** Start Data lines **

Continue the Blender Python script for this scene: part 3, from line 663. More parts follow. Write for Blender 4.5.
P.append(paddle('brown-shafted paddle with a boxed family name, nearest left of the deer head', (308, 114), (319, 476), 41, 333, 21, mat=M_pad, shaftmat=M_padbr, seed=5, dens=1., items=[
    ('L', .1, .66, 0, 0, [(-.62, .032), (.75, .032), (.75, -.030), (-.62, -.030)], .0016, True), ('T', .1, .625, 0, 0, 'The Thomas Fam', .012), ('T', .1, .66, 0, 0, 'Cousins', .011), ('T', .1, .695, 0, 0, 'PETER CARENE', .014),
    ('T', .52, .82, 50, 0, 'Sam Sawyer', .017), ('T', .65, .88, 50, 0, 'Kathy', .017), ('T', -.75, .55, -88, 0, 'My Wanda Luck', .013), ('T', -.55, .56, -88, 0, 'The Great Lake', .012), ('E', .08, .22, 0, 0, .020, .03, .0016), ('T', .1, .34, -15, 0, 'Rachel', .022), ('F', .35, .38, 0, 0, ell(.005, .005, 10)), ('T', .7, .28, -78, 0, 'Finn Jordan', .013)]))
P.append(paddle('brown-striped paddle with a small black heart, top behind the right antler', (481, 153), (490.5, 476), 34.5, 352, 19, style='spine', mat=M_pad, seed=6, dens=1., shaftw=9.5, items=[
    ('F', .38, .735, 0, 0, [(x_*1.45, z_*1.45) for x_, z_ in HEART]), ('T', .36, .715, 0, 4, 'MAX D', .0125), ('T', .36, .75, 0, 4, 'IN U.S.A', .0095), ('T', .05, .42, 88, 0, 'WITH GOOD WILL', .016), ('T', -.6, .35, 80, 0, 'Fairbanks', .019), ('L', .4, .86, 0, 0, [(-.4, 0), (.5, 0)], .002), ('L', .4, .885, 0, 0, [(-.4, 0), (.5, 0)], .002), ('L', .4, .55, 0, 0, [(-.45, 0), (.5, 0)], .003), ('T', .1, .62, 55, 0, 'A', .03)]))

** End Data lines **

Given problem → Output the full listing exactly as it stands.

Exercise response →
Continue the Blender Python script for this scene: part 3, from line 663. More parts follow. Write for Blender 4.5.
P.append(paddle('brown-shafted paddle with a boxed family name, nearest left of the deer head', (308, 114), (319, 476), 41, 333, 21, mat=M_pad, shaftmat=M_padbr, seed=5, dens=1., items=[
    ('L', .1, .66, 0, 0, [(-.62, .032), (.75, .032), (.75, -.030), (-.62, -.030)], .0016, True), ('T', .1, .625, 0, 0, 'The Thomas Fam', .012), ('T', .1, .66, 0, 0, 'Cousins', .011), ('T', .1, .695, 0, 0, 'PETER CARENE', .014),
    ('T', .52, .82, 50, 0, 'Sam Sawyer', .017), ('T', .65, .88, 50, 0, 'Kathy', .017), ('T', -.75, .55, -88, 0, 'My Wanda Luck', .013), ('T', -.55, .56, -88, 0, 'The Great Lake', .012), ('E', .08, .22, 0, 0, .020, .03, .0016), ('T', .1, .34, -15, 0, 'Rachel', .022), ('F', .35, .38, 0, 0, ell(.005, .005, 10)), ('T', .7, .28, -78, 0, 'Finn Jordan', .013)]))
P.append(paddle('brown-striped paddle with a small black heart, top behind the right antler', (481, 153), (490.5, 476), 34.5, 352, 19, style='spine', mat=M_pad, seed=6, dens=1., shaftw=9.5, items=[
    ('F', .38, .735, 0, 0, [(x_*1.45, z_*1.45) for x_, z_ in HEART]), ('T', .36, .715, 0, 4, 'MAX D', .0125), ('T', .36, .75, 0, 4, 'IN U.S.A', .0095), ('T', .05, .42, 88, 0, 'WITH GOOD WILL', .016), ('T', -.6, .35, 80, 0, 'Fairbanks', .019), ('L', .4, .86, 0, 0, [(-.4, 0), (.5, 0)], .002), ('L', .4, .885, 0, 0, [(-.4, 0), (.5, 0)], .002), ('L', .4, .55, 0, 0, [(-.45, 0), (.5, 0)], .003), ('T', .1, .62, 55, 0, 'A', .03)]))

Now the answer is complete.